'Workaholic TV news producer Nina Scaife is determined to fight for her daughter, Laurie, after her partner Rob walks out on her. She takes Laurie to visit Rob's parents on the beautiful but remote Hope Island, to prove to her that they are still a family. But Rob's parents are wary of Nina, and the islanders are acting strangely. And as Nina struggles to reconnect with Laurie, the silent island children begin to lure her daughter away.
'Meanwhile, Nina tries to resist the scoop as she is drawn to a local artists' commune, the recently unearthed archaeological site on their land, and the dead body on the beach... '
I really enjoyed Tim Major's debut work Snakeskins, which came out last year. The mixture of interesting science fiction, political conspiracy, and coming of age drama was wonderful to read, and made me very excited for Hope Island.
Hope Island was a much smaller story than I was expecting, in the sense that it was really the story of one family, and one woman in particular. Where Snakeskins had crafted a whole different world, this time Major focuses on a more personal level, as we see what happens when someone's world ends.
Nina Scaife has left her home and her all consuming job in the UK to travel to the US, visiting the parents of her partner Rob for the first time. Whilst she's never been to the remote Hope Island herself, her daughter Laurie has visited before, and Nina's hoping that her love of the island and her grandparents will make the news she has to break easier on them both. She plans to tell her teenage daughter, and Rob's parents, that Rob has walked out on them, leaving them for another woman that he's been seeing for years secretly.
We spend a good while with Nina as she struggles to find the right time to break this news. We see how much Rob leaving her has shaken a woman who seems to normally be a very strong and confident person. She's doubting herself, she' hurting. Add to that the fact that she's never really got on with her in-laws, and the fact that the island is remote and filled with strange people, it's a wonder Nina holds herself together so well.
Her whole life has been turned upside down, and she's having to face the possibility that she might not have been the best mother she could have, having put her career before her family for so many years. She's close to breaking.
I really enjoyed the switch from such a large scale story in Major's last book to this incredibly personal story, and so much of the first half of the book is given over to seeing Nina's reactions to these recent changes. She begins to lose herself a little, and it's a little like watching someone slip closer and closer to madness as you begin to realise she might be having something of an emotional breakdown.

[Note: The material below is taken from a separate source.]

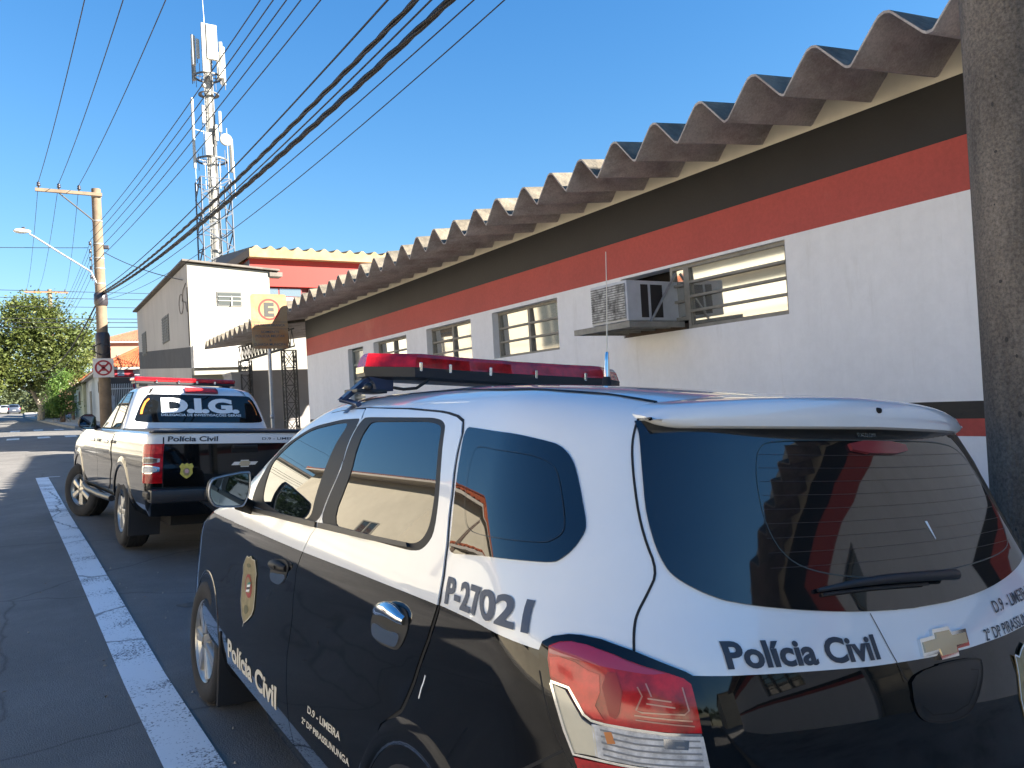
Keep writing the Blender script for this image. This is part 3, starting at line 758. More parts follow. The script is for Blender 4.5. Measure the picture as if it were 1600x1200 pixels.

Dotted throughout these early parts of the novel, however, are hints that something strange, and even sinister, might be happening on Hope Island. The children are weird. I don't just mean that they're into odd things or anything like that, you want to think Midwich Cuckoos type weird.
Whilst I did enjoy the personal drama that was happening in Hope Island that wasn't the thing I turned up for, I wanted the creepy horror that the blurb described. And whilst the book did get very creepy towards the end I couldn't help but feel that maybe we should have had some more stuff happen before to tease it out a little. Other than the kids acting very quite and a little off there wasn't much to remind me that this was supposed to be something of a horror, to the point where when things did become overtly horror I was almost taken by surprise as I was just reading a very real story about a woman whose relationship had just ended.
By the time things really started to happen we'd spent so long with Nina and her slipping emotions that there were a few things that happened where I was expecting it to be some kind of dream or hallucination. For some of these moments it was the case, but there was one particularly long and important sequence where I kept expecting Nina to wake up, so was thrown when she didn't. These kinds of feelings were exacerbated towards the end where the narrative kept flicking between the rel world and some kind of dreamscape.
I imagine this sense of confusion and paranoia were intentional on Major's part, to really put us in Nina's shoes, where you could never quite be sure if what was happening was real or not. It added to the sense of unease that permeated the book, but it also meant that I had to find myself concentrating hard on the narrative to keep track of things in my head; which did sadly take away a little of the enjoyment for me.
Overall, however, the book was very good, and Major was able to craft a slowly unfolding, creepy story that never gave you a moment to relax or feel at ease. The 'thing' that is behind the events (I won't really describe it in any way as to avoid spoiler) was something that I'd genuinely not seen before. It felt new and unique, something that almost couldn't work in any other format other than a written story. I was hugely impressed with the strange direction the book took towards the end, and how suddenly some of the weird little moments from earlier in the book all clicked into place and made perfect sense.
Hope Island subverted my expectations not only from the description, but also from what I was expecting based on Tim Major's other work. He's proven that he can craft a layered and intriguing personal story that will test the mind and push readers into bold new directions. A slow building and strange horror that's sure to stick out from the crowd.